- At Podar, the question isn’t just how to teach using Artificial Intelligence — it’s how to rediscover curiosity in the minds of sixth and seventh graders, those on the cusp of teenage wonder and worldly wisdom.
- Down a different road, in Lohum’s labs where lithium breathes its second life, the story is about the unseen cost of our convenience. Recycling a battery isn’t glamorous. But Lohum thinks it can be a revolution. So, they don’t preach; they invite. They show school kids how a spent cell lights a village lamp, or how reclaimed cobalt brings life to a smartphone.
- Then there’s Sphera, folded into Blackstone’s global holdings, doing what software rarely gets credit for—listening. It calibrates, guides, and tells a factory how to save water, nudging a brand toward better packaging, tracking a footprint before it turns into regret. In Sphera’s world, sustainability hums in the background like a conscience with code.
All of them have something else in common: they're placing bets on the young-who want to learn more than teachers teach, more than syllabi can hold. Those who don't wait for a degree to begin working, and for whom the end of school is just the beginning of something else. Every year, close to 10 million students in India take the Class 12 exams. Some follow the campus-to-cubicle track. But a few-fewer still- take the unexpected turn.
Across the ocean, Palantir recently announced a fall fellowship for the best and brightest high school graduates-an internship that could become a full-time job.
There are quiet revolutions back home too. At RN Podar School, startups working in AI, clean tech, and sustainability are already seeking out bright minds-before they graduate. "Our toppers are picked early on for short internships. In fact, we're picking some of our brightest students and placing them where they can build," says Avnita Bir, director-principal of the school. "This year, some will use AI to design learning modules for sixth and seventh graders. Others will scrape the Internet for alumni data. A third group will produce podcasts on topics relevant to the school." She doesn't call them interns. She calls them explorers.
Anubhav Kumar (19) is already charting his orbit. A former research scholar at UPL and intern at IIT Bombay's green energy lab, he's now interning with Sphera, in his first year at IIT Madras, studying AI and data science. "Internships don't open up easily for the really young," he says. "But if you bring value, they make space." He is also an author and wants to start something of his own.
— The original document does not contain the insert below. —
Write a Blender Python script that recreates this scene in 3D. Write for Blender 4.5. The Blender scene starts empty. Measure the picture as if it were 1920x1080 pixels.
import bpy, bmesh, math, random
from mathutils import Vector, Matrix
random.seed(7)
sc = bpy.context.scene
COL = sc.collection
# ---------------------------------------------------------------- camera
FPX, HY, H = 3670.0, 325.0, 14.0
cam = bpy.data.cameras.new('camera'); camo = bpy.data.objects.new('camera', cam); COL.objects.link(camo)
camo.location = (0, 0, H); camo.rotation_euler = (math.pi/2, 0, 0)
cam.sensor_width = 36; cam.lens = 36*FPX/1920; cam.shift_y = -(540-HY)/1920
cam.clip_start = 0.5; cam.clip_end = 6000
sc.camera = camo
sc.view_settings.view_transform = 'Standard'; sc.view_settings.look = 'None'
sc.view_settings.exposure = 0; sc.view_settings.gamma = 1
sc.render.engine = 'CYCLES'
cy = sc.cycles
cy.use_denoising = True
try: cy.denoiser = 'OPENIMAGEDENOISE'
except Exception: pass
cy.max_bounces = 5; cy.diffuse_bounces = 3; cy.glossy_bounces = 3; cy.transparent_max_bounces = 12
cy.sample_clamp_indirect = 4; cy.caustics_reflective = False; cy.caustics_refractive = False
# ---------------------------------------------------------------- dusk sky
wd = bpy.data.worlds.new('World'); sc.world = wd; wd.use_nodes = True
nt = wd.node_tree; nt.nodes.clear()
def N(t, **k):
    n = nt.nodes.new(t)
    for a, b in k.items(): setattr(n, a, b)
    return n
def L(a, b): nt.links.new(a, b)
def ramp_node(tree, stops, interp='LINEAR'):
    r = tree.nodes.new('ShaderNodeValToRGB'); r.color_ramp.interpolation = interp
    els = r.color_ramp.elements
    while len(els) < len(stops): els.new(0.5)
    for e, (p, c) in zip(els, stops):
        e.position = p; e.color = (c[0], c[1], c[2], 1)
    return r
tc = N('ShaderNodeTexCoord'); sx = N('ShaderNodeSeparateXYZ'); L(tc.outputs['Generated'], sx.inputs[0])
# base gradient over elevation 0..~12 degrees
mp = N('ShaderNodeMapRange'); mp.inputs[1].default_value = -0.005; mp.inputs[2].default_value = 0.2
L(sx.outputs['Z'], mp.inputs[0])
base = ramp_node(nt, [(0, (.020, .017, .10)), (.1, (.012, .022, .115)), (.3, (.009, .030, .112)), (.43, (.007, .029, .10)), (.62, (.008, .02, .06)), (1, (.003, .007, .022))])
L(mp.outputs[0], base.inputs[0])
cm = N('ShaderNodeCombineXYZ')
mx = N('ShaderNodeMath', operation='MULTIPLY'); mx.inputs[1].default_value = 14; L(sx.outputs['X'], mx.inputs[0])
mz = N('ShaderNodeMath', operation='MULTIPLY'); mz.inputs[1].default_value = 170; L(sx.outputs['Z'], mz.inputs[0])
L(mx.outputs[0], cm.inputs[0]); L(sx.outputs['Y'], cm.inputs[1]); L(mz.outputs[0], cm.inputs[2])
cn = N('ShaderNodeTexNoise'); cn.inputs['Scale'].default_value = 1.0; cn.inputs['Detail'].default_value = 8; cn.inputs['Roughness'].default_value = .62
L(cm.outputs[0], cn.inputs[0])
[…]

At 18, Arsalaan Alam has already redesigned a donation platform for PayPal in collaboration with Control Alt Delete, an international NGO. He's won a $10,000 grant from Emergent Ventures, attended the math and rationality camp at UC Berkeley, and worked with California State University East Bay. Now, when he writes code as an engineering student, it isn't for a classroom-it's for the real world.
As an intern at Gaussian Networks last year, Samarth Anand did not fetch coffee, but analysed user trends and mapped competition. "What strikes me most about this generation is the intensity of their energy and the clarity of their purpose," says Prof Rudra Pratap, founding vice-chancellor of Plaksha University. "They're not waiting to grow older. They're starting now-building, questioning, creating. Age isn't a barrier. We have to match their urgency with opportunity."
In the Indian tradition, age was never a barrier to education or attainment. Spiritual master Ashtavakra, the guru of Raja Janak, was only 12 years old.
At Lohum, Greater Noida's battery recycling company, the youngest interns are ten. They don't come to build resumes, but to ask questions-about waste, energy, why things must end when they can begin again. "Those who come after Class 12," says HR manager Tushti Singla, "want to roll up the sleeves and probe what's really happening out there." Most such internships are not paid ones.
Institutions are taking note. "We see more young people wanting to build rather than be hired," says Prof BS Murty, director of IIT Hyderabad. "Our campus has seen 260 startups in the past five years. We tell our BTech students-if you want to launch a startup after your second year, go ahead. We'll give a diploma. In five years, you can come back to finish your degree." Because learning, like lithium, doesn't have to end. It just needs a second life.